Per giustificare questo stato di depravazione, chi governa questo microcosmo seminariale invoca il principio dell’autoformazione della Pastores dabo vobis (n. 69) e del Direttorio su La formazione dei presbiteri nella Chiesaitaliana, stravolti però in senso tutto quanto liberal. Il documento Orientamenti e norme per i seminari (n. 73) riconosce sì come necessaria al processo formativo la capacità all’autoformazione del candidato al sacerdozio, ma non declinata secondo una prassi libertaria che finisce col farsi poi de facto libertina.
Se poi si considera che questo ambíto istituto è una vera e propria “fabbrica” di vescovi, nunzi apostolici e cardinali, come non rabbrividire? Si dirà: è un caso isolato dovuto a particolarissime condizioni. In realtà è molto di più: è un paradigma. Si tratta infatti del più antico e titolato istituto, direttamente dipendente dalla Santa Sede, preposto alla formazione sacerdotale. Non vogliamo generalizzare, ma viene da chiedersi: se tanta è la sporcizia nel collegio la cui direzione dipende immediatamente dalla Prima Sede, cosa accadrà negli altri dipendenti dalle sedi secondarie?
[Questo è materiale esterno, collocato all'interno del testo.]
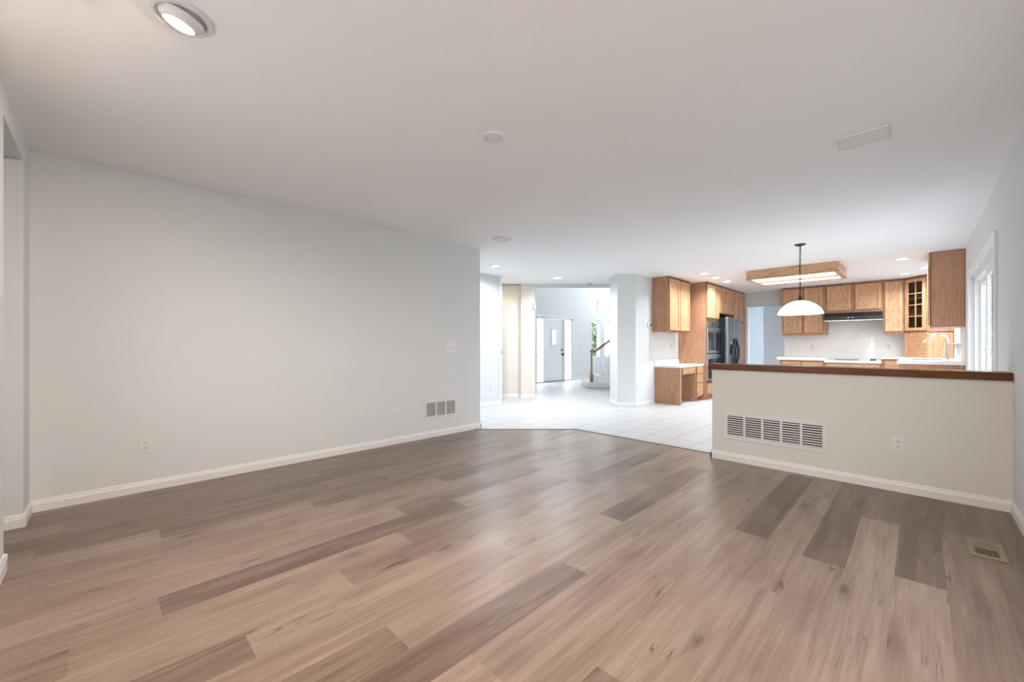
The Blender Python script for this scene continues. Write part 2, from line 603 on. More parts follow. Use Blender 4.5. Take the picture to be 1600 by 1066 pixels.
def clip(poly, f):
    out = []
    for i in range(len(poly)):
        a, b = poly[i], poly[(i + 1) % len(poly)]
        fa, fb = f(a), f(b)
        if fa <= 0:
            out.append(a)
        if (fa < 0 < fb) or (fb < 0 < fa):
            t = fa / (fa - fb)
            out.append((a[0] + (b[0] - a[0]) * t, a[1] + (b[1] - a[1]) * t))
    return out


def build_floor():
    # joints read off the photograph: column -> list of (y of a joint, tone of the plank beyond it)
    known = {1: [(1.1, .45), (3.66, .30)], 2: [(1.2, .72), (2.91, .14)], 3: [(1.35, .78), (3.745, .38)], 4: [(.9, .62), (2.81, .12), (4.3, .3)],
             5: [(.75, .66), (2.3, .62), (4.0, .70)], 6: [(1.3, .72), (2.9, .16), (4.5, .6)], 7: [(.5, .70), (2.05, .72), (3.75, .68)],
             8: [(1.0, .60), (2.78, .62)], 9: [(.25, .20), (1.79, .74), (3.35, .62)], 10: [(.85, .84), (2.49, .16), (4.1, .7)],
             11: [(.1, .70), (1.65, .78), (3.3, .66)], 12: [(-1.0, .20), (.41, .82), (2.0, .74), (3.55, .70)], 13: [(-.7, .84), (.877, .42), (2.3, .70), (2.93, .28), (4.3, .62)],
             14: [(-.1, .72), (1.33, .34), (2.9, .62)], 15: [(-1.2, .64), (.176, .16), (1.9, .66), (3.4, .5)], 16: [(.1, .70), (1.51, .32), (3.0, .66)],
             17: [(-.5, .62), (.9, .76), (2.5, .6)], 18: [(-.2, .55), (.75, .70), (2.12, .22), (3.7, .55)], 19: [(-.6, .62), (1.1, .36), (2.6, .68)],
             20: [(-1.1, .62), (.245, .30), (1.8, .50), (3.2, .30)], 21: [(-1.3, .55), (-.29, .26), (1.35, .56), (2.9, .40)],
             22: [(-.9, .34), (.65, .22), (2.2, .44)], 23: [(-.2, .52), (1.4, .36), (2.9, .52)], 24: [(-.5, .5), (1.0, .46), (2.5, .32)], 25: [(.2, .5), (1.8, .42)]}
    bm = bmesh.new()
    uvp = bm.loops.layers.uv.new('plank')
    uve = bm.loops.layers.uv.new('edge')
    lt = bm.faces.layers.float.new('tone')
    lr = bm.faces.layers.float.new('rnd')
    rg = random.Random(11)
    Y0, Y1 = -1.7, 4.76
    for i in range(0, 28):
        xa, xb = .29 - .19 * i, .48 - .19 * i
        xa = max(xa, XL - .06)
        if xb <= xa:
            continue
        ks = known.get(i, [(rg.uniform(.3, 1.2), .5), (rg.uniform(1.9, 2.8), .4)])
        cuts = [(Y0, rg.uniform(.35, .75))] + [k for k in ks if k[0] > Y0 + .05]
        for j, (ya, tone) in enumerate(cuts):
            yb = cuts[j + 1][0] if j + 1 < len(cuts) else Y1
            poly = [(xa, ya), (xb, ya), (xb, yb), (xa, yb)]
            poly = clip(poly, lambda p: p[1] - p[0] - DIAG)
            # the near wall: only the opening carries floor beyond it
            if len(poly) < 3:
                continue
            f = bm.faces.new([bm.verts.new((p[0], p[1], 0)) for p in poly])
            f[lt] = tone
            f[lr] = rg.random()
            for l in f.loops:
                c = l.vert.co
                l[uvp].uv = (c.x - (xa + xb) / 2, c.y - ya)
                l[uve].uv = (min(c.x - xa, xb - c.x), min(c.y - ya, yb - c.y))
            # cut the plank in two along both middles so that edge distances interpolate exactly
    geom = bm.verts[:] + bm.edges[:] + bm.faces[:]
    me = bpy.data.meshes.new('floor')
    bm.normal_update()
    for f in bm.faces:
        if f.normal.z < 0:
            f.normal_flip()
    bm.to_mesh(me)
    bm.free()
    me.materials.append(PLANK)
    o = bpy.data.objects.new('floor', me)
    COL.objects.link(o)
    return struct(o)


build_floor()
struct(MB().prism([(-4.56, 2.5), (-4.56, DIAG - 4.56), (-3.46, 4.76), (.6, 4.76), (.6, 15.1), (-8.6, 15.1), (-8.6, 2.5)], -.12, 0).build('floor_tile', TILE))
struct(MB().prism([(-4.62, -1.75), (.6, -1.75), (.6, 4.76), (-3.46, 4.76), (-4.56, 3.66), (-4.62, 3.6)], -.12, -.004).build('floor_slab', CONCRETE))
t = MB()
t.prism([(-4.5, DIAG - 4.5 - .02), (-4.5, DIAG - 4.5 + .015), (-3.47, 4.775), (-1.58, 4.775), (-1.58, 4.745), (-3.455, 4.745)], 0, .006)
struct(t.build('trim_1', ALU))

# ------------------------------------------------------------------ ceiling
struct(MB().prism([(-7.7, -1.75), (.6, -1.75), (.6, 15.1), (-4.02, 15.1), (-4.02, 9.27), (-7.7, 5.59)], CH, CH + .12).build('ceiling', CEIL))
struct(MB().prism([(-8.65, 4.6), (-7.69, 5.6), (-4.02, 9.27), (-3.9, 9.39), (-3.9, 15.15), (-8.65, 15.15)], 5.2, 5.3).build('ceiling_foyer', CEIL))

# ------------------------------------------------------------------ walls
struct(MB().box(XL - .12, XL, YN - .115, 3.845, 0, CH).build('wall_left', WALL))
nw = MB()
nw.box(XL - .12, -4.19, YN - .115, YN, 0, CH)
nw.box(-4.19, -3.45, YN - .115, YN, 2.43, CH)
bw = ADDED_BEHIND_WIN
nw.box(-3.45, bw[0], YN - .115, YN, 0, CH)
nw.box(bw[0], bw[1], YN - .115, YN, 0, bw[2])
nw.box(bw[0], bw[1], YN - .115, YN, bw[3], CH)
nw.box(bw[1], .6, YN - .115, YN, 0, CH)
struct(nw.build('wall_near', WALL))
hall = MB()
hall.box(-4.31, -4.19, -1.75, YN - .115, 0, CH)
hall.box(-3.2, -3.08, -1.75, YN - .115, 0, CH)
hw = ADDED_PASS_WIN
hall.box(-4.31, hw[0], -1.87, -1.75, 0, CH)
hall.box(hw[1], -3.08, -1.87, -1.75, 0, CH)
hall.box(hw[0], hw[1], -1.87, -1.75, 0, hw[2])
hall.box(hw[0], hw[1], -1.87, -1.75, hw[3], CH)
struct(hall.build('wall_passage', WALL))


def wall_with_holes(name, F, u0, u1, z0, z1, th, holes, mat):
    """holes (u0, u1, z0, z1) sorted along u"""
    m = MB()
    cur = u0
    for (a, b, c, d) in holes:
        m.box(cur, a, 0, th, z0, z1, F)
        if c > z0:
            m.box(a, b, 0, th, z0, c, F)
        if d < z1:
            m.box(a, b, 0, th, d, z1, F)
        cur = b
    m.box(cur, u1, 0, th, z0, z1, F)
    return struct(m.build(name, mat))


FR = lambda u, w, z: (XR + w, u, z)
wall_with_holes('wall_right', FR, YN - .115, 15.1, 0, CH, .12, [ADDED_NEAR_WIN, SLIDER, SINK_WIN, ADDED_REAR_WIN, ADDED_REAR_WIN2], WALL)
FB = lambda u, w, z: (u, 12.1 + w, z)
BO = (-3.235, -2.39, 0, 2.22)
wall_with_holes('wall_back', FB, -3.9, XR, 0, CH, .12, [BO], WALL)
bk = MB()
bk.box(-3.9, XR, 14.9, 15.1, 0, CH)
bk.box(-3.05, XR, 12.95, 13.07, 0, CH)
struct(bk.build('wall_rear_room', REAR_LIT))
PA, PB = (-4.153, 7.060), (-3.9, 7.313)
struct(MB().prism([PA, PB, (-3.9, 15.1), (-4.02, 15.1), (-4.02, 8.0), (-4.58, 7.487)], 0, CH).build('wall_kitchen_left', WALL))
struct(MB().prism([(-4.02, 9.39), (-3.9, 9.39), (-3.9, 15.1), (-4.02, 15.1)], CH, 5.2).build('wall_upper', WALL))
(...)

Quella sporcizia denunciata dal cardinale Ratzinger durante la Via Crucis del 2005 sommerge la Roma dei seminari e dei collegi, a partire proprio dal più prestigioso ed esclusivo. Preghiamo dunque perché il nuovo Papa trovi la forza di iniziare la pulizia morale che tutti invocano dalla diocesi di cui, fin dal giorno della sua elezione, si è proclamato con fierezza vescovo.